"¿Cómo podía yo conocer la verdad de las sombras si sólo eran sombras?", escribí con 17 años.
Hoy Alejandro Zambra me responde:
Me mostró sus dibujos recientes y sin embargo no aceptó que le leyera las primeras páginas de mi libro. Me miró con un gesto nuevo, un gesto que no puedo precisar.

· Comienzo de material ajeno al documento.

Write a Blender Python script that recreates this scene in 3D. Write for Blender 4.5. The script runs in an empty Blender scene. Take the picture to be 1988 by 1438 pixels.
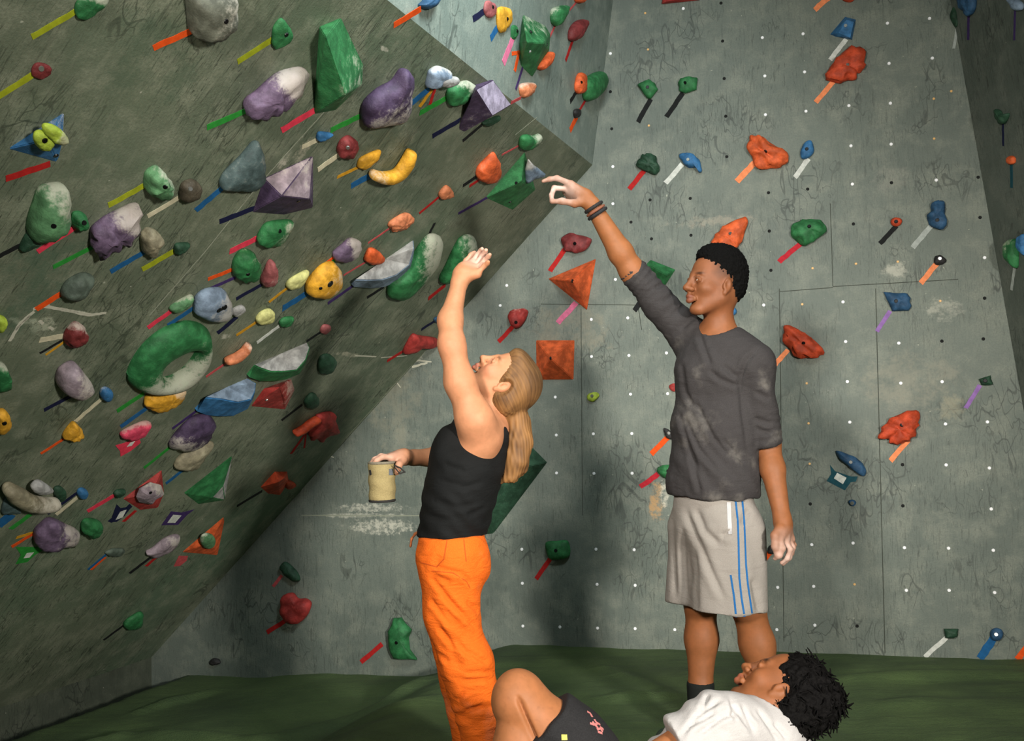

Es impresionante que el rostro de una persona amada, el rostro de alguien con quien hemos vivido, a quien creemos conocer, tal vez el único rostro que seríamos capaces de describir, que hemos mirado durante años, desde una distancia mínima -es bello y en cierto modo terrible saber que incluso ese rostro puede liberar de pronto, imprevistamente (sic), gestos nuevos. Gestos que nunca antes habíamos visto. Gestos que acaso nunca volveremos a ver.
*
Entonces no sabíamos los nombres de los árboles o de los pájaros. No era necesario. Vivíamos con pocas palabras y era posible responder a todas las preguntas diciendo: no lo sé. No creíamos que eso fuera ignorancia. Lo llamábamos honestidad. Luego aprendimos, de a poco, los matices. Los nombres de los pájaros, de los ríos. Y decidimos que cualquier frase era mejor que el silencio.
Pero estoy contra la nostalgia.
No, no es cierto. Me gustaría estar contra la nostalgia. Dondequiera que mire hay alguien renovando votos con el pasado. Recordamos canciones que en realidad nunca nos gustaron, volvemos a ver a las primeras novias, a compañeros de curso que no nos simpatizaban, saludamos con los brazos abiertos a gente que repudiábamos.
Me asombra la facilidad con que olvidamos lo que sentíamos, lo que queríamos. La rapidez con que asumimos que ahora deseamos o sentimos algo distinto. Y a la vez queremos reírnos con las mismas bromas. Queremos, creemos ser de nuevo los niños bendecidos por la penumbra.